%%

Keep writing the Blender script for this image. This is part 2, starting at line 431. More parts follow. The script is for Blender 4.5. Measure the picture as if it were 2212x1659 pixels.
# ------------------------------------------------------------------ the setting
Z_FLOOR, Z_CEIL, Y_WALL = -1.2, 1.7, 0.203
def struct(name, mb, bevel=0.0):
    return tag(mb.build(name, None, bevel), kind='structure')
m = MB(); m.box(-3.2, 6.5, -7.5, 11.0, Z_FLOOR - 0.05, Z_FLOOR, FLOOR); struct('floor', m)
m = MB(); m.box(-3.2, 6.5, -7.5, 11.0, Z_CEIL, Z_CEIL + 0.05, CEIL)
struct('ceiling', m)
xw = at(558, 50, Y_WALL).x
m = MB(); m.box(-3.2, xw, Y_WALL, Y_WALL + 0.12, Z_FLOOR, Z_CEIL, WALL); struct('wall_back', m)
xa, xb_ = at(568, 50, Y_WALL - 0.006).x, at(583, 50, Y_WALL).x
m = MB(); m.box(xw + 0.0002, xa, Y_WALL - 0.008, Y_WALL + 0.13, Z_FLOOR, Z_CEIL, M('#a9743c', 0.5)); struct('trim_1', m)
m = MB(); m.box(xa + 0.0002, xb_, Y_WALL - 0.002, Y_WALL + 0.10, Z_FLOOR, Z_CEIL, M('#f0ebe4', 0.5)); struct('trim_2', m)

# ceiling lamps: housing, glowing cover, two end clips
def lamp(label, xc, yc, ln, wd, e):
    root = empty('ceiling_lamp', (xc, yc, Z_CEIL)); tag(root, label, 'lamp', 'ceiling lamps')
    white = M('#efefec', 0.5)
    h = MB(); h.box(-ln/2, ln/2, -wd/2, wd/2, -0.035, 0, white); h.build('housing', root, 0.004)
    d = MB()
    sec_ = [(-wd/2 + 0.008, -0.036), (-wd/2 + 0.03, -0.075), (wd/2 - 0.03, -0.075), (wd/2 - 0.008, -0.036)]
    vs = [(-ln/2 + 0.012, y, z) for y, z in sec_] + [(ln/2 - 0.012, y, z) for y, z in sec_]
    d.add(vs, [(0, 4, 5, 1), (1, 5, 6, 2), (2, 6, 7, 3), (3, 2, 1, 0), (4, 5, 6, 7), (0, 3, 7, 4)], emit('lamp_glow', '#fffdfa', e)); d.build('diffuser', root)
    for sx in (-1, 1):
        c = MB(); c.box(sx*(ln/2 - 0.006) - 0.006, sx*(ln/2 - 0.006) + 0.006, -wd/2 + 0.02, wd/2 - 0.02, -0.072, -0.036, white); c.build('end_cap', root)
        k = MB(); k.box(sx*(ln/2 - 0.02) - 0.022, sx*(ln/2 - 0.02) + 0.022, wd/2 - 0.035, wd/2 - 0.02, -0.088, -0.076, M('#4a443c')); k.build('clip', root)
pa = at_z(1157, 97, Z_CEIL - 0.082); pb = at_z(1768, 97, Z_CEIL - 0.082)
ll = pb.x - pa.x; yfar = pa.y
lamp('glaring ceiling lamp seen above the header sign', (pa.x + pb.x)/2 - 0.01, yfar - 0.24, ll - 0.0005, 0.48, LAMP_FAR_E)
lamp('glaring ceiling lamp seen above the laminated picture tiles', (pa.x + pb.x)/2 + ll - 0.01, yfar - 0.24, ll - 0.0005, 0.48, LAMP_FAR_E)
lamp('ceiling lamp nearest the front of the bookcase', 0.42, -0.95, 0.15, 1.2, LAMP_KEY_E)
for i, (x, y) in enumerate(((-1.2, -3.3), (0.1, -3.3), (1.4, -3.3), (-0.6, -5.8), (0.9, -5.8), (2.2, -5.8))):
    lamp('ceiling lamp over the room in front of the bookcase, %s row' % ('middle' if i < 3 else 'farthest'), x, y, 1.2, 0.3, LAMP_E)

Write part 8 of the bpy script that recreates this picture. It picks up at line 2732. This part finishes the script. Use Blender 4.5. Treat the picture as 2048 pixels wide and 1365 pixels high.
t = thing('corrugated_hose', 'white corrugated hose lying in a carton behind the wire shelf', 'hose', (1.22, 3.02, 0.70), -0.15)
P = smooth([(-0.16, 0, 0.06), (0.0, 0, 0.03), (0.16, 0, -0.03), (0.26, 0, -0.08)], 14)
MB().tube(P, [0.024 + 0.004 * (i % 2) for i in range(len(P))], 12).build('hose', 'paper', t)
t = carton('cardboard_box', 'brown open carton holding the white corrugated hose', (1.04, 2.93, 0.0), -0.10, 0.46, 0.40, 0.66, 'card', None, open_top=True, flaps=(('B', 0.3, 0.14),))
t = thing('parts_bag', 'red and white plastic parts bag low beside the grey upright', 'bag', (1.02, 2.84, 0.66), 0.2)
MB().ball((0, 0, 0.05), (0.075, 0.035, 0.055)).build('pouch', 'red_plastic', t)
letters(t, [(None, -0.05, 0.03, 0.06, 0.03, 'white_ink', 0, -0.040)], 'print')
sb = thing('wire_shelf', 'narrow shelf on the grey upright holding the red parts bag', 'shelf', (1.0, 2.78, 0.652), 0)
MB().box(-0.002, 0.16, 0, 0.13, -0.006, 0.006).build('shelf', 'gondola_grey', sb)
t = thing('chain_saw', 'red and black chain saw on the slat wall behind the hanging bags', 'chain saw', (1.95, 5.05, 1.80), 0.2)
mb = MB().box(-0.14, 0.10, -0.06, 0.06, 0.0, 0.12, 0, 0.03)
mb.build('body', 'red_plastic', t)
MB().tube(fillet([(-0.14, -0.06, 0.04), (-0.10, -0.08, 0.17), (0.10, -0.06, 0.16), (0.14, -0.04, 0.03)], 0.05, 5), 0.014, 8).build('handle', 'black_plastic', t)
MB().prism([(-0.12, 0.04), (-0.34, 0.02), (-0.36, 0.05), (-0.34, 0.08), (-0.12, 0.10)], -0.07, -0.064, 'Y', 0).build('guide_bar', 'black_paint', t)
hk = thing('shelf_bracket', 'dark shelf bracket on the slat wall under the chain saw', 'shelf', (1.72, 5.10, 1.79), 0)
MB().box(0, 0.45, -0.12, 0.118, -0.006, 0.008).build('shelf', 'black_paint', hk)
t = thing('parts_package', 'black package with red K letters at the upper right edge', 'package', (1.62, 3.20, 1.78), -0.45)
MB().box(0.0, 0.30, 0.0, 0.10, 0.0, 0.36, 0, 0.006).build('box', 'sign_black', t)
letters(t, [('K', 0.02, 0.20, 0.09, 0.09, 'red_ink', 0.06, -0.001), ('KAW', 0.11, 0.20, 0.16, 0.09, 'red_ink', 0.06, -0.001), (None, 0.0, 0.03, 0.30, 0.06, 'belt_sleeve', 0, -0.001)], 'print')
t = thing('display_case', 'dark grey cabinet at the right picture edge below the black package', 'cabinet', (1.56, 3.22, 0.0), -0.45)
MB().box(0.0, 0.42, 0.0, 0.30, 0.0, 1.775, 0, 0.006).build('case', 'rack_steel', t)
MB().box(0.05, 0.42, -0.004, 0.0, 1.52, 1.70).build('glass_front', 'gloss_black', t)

%%
%%

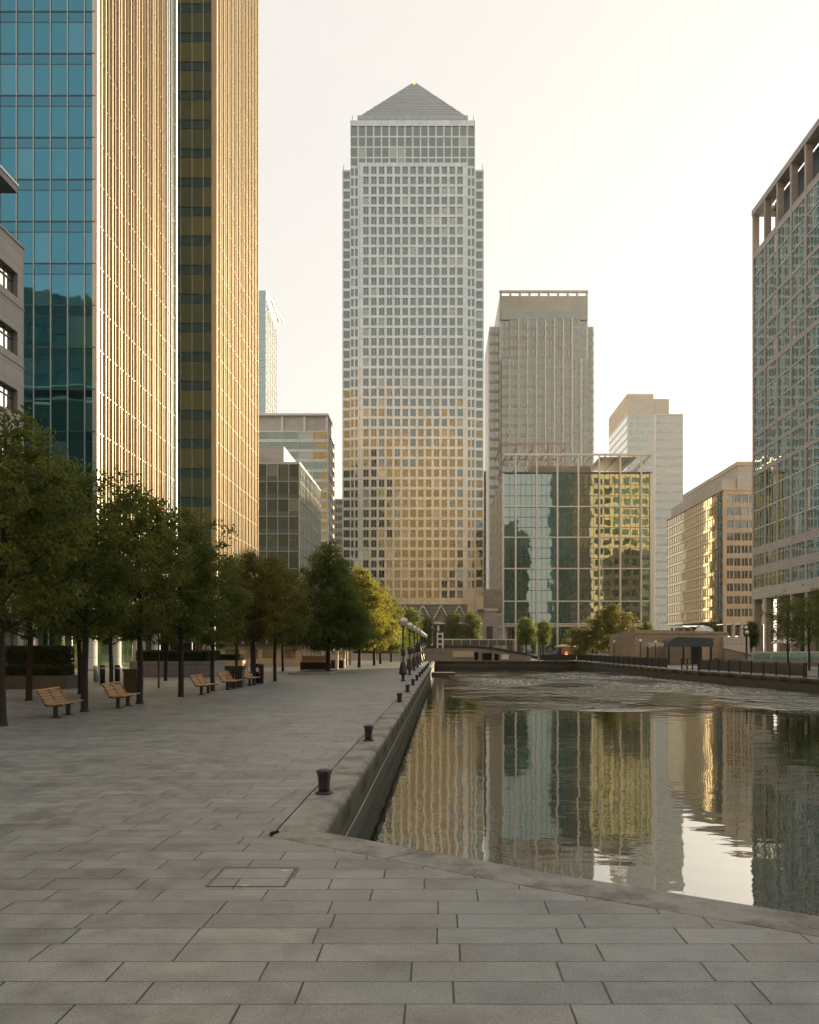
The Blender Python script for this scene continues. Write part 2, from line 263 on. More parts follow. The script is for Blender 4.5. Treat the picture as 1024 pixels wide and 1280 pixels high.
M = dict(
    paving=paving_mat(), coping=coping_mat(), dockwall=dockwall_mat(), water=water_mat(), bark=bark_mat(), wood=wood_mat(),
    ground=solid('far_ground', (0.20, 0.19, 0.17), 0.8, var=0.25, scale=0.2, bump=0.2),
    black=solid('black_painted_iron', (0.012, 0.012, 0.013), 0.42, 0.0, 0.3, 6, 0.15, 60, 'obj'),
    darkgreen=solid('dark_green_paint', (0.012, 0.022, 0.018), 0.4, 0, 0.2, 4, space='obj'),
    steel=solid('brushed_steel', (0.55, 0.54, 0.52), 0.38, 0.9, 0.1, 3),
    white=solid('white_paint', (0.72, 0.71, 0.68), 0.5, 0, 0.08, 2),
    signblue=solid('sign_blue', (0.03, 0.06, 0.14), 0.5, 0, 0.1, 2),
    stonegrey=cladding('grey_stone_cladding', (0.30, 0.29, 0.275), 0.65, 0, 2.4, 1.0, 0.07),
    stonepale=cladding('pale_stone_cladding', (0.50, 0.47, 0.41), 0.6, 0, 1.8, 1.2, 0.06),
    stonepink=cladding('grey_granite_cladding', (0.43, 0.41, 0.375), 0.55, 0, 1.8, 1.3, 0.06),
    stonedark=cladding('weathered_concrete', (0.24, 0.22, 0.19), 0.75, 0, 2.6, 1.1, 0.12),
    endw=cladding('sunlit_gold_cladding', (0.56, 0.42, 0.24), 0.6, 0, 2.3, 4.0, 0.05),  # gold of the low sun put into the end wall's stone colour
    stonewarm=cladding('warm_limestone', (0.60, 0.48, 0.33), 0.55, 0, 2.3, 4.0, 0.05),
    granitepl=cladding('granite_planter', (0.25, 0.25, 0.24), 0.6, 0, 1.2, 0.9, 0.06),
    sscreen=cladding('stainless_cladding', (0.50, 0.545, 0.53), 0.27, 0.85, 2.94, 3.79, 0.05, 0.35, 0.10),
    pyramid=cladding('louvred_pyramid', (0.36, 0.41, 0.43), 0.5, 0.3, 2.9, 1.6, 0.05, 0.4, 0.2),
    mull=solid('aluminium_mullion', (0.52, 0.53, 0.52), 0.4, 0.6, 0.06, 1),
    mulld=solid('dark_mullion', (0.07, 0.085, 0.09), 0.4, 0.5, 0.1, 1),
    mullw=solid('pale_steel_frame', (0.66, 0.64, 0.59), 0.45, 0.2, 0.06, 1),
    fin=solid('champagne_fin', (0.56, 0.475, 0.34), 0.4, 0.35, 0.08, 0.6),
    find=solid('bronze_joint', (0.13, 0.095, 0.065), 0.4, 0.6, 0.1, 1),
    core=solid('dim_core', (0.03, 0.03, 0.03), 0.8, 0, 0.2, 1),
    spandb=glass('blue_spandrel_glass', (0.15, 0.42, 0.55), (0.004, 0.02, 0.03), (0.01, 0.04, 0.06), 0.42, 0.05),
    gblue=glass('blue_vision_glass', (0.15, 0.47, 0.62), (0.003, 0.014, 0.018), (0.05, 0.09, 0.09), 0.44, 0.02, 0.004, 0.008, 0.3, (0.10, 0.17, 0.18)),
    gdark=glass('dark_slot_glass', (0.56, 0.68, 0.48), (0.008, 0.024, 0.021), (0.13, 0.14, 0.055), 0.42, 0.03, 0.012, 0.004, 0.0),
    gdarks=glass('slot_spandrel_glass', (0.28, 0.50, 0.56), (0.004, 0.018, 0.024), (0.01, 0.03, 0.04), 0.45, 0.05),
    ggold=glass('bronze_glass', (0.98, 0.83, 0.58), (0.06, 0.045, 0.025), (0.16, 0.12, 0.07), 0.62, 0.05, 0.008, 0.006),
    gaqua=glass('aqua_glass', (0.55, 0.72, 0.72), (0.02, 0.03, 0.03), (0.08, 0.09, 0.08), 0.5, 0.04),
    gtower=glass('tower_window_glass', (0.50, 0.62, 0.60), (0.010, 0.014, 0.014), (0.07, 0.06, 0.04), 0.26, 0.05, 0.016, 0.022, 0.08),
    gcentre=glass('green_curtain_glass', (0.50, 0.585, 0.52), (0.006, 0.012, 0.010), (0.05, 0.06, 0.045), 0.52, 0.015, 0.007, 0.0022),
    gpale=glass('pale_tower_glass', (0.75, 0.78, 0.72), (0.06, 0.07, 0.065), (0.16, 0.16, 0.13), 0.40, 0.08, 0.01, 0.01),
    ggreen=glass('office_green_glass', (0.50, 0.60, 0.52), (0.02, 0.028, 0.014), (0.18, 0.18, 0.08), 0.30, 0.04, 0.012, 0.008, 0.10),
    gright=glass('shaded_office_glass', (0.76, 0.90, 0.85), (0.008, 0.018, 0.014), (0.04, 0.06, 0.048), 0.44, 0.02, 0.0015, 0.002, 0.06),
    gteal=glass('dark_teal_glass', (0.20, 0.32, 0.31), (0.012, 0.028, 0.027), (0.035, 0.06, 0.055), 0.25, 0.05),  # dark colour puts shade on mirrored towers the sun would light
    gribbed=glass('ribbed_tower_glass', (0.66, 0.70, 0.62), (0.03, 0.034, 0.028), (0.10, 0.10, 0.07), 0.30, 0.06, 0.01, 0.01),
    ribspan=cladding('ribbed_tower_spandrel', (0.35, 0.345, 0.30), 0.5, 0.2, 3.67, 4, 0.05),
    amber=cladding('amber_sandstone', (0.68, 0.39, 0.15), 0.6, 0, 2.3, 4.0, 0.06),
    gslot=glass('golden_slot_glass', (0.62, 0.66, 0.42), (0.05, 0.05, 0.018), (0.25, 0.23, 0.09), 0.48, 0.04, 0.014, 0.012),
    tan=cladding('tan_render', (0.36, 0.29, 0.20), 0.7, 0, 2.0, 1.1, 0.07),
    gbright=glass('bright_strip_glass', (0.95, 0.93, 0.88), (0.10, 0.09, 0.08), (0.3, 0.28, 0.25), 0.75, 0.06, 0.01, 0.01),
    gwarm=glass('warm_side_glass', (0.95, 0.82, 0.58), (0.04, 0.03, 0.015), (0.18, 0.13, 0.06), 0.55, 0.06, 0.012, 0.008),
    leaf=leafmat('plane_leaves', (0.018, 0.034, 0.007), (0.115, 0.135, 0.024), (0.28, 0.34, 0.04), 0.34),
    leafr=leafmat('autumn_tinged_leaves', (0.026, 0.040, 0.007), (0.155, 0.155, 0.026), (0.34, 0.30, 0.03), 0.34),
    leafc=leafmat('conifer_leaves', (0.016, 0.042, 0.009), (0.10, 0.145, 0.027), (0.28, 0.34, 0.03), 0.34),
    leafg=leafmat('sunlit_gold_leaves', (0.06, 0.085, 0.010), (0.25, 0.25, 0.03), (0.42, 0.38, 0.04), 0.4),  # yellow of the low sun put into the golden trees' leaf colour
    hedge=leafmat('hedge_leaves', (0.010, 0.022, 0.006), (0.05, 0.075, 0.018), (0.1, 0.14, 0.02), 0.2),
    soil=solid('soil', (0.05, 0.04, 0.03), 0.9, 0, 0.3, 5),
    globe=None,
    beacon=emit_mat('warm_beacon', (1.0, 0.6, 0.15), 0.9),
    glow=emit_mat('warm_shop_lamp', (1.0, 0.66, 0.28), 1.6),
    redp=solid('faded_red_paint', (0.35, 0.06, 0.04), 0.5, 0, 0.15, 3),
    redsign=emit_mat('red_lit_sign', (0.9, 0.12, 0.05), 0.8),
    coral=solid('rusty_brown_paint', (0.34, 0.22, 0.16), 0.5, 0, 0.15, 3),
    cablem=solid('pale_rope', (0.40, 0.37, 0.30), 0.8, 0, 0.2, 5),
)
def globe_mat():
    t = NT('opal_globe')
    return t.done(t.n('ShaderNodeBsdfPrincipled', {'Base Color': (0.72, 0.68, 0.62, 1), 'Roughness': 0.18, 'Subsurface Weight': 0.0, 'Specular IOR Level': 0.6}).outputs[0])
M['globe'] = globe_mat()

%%
%%

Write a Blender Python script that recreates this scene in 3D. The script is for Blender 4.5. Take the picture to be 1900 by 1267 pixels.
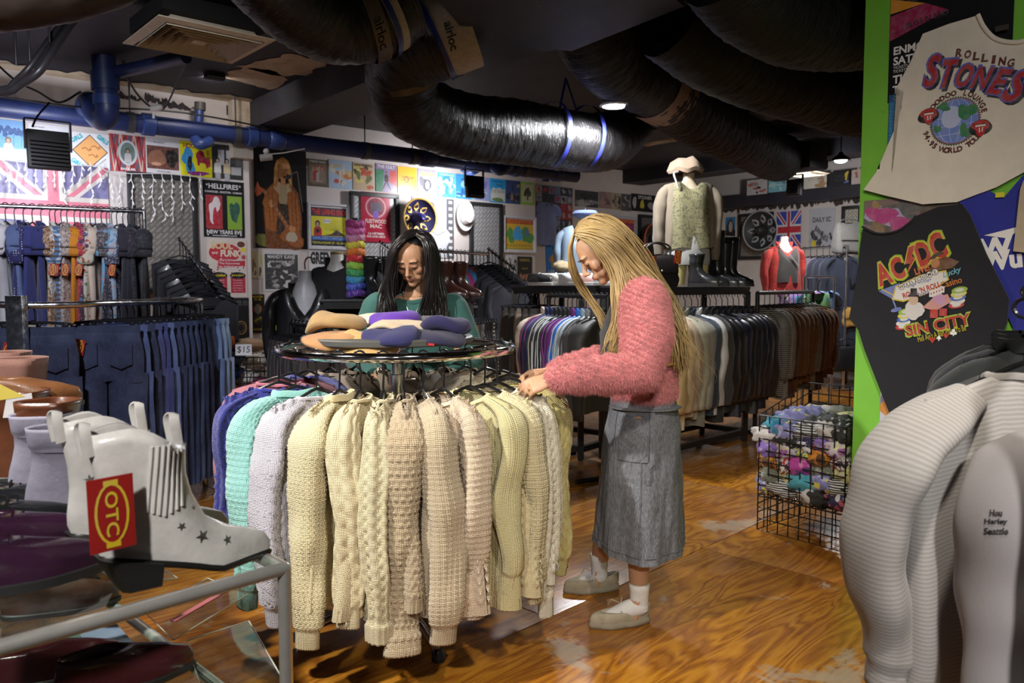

%%

**Work to be completed:**
Extract from the records above the lines from the one containing "Keep writing the" to the one containing "m = MB(); m.box(xa", both lines included, exactly as they appear and with nothing else.

**Solution to this task:**
Keep writing the Blender script for this image. This is part 2, starting at line 431. More parts follow. The script is for Blender 4.5. Measure the picture as if it were 2212x1659 pixels.
# ------------------------------------------------------------------ the setting
Z_FLOOR, Z_CEIL, Y_WALL = -1.2, 1.7, 0.203
def struct(name, mb, bevel=0.0):
    return tag(mb.build(name, None, bevel), kind='structure')
m = MB(); m.box(-3.2, 6.5, -7.5, 11.0, Z_FLOOR - 0.05, Z_FLOOR, FLOOR); struct('floor', m)
m = MB(); m.box(-3.2, 6.5, -7.5, 11.0, Z_CEIL, Z_CEIL + 0.05, CEIL)
struct('ceiling', m)
xw = at(558, 50, Y_WALL).x
m = MB(); m.box(-3.2, xw, Y_WALL, Y_WALL + 0.12, Z_FLOOR, Z_CEIL, WALL); struct('wall_back', m)
xa, xb_ = at(568, 50, Y_WALL - 0.006).x, at(583, 50, Y_WALL).x
m = MB(); m.box(xw + 0.0002, xa, Y_WALL - 0.008, Y_WALL + 0.13, Z_FLOOR, Z_CEIL, M('#a9743c', 0.5)); struct('trim_1', m)
m = MB(); m.box(xa + 0.0002, xb_, Y_WALL - 0.002, Y_WALL + 0.10, Z_FLOOR, Z_CEIL, M('#f0ebe4', 0.5)); struct('trim_2', m)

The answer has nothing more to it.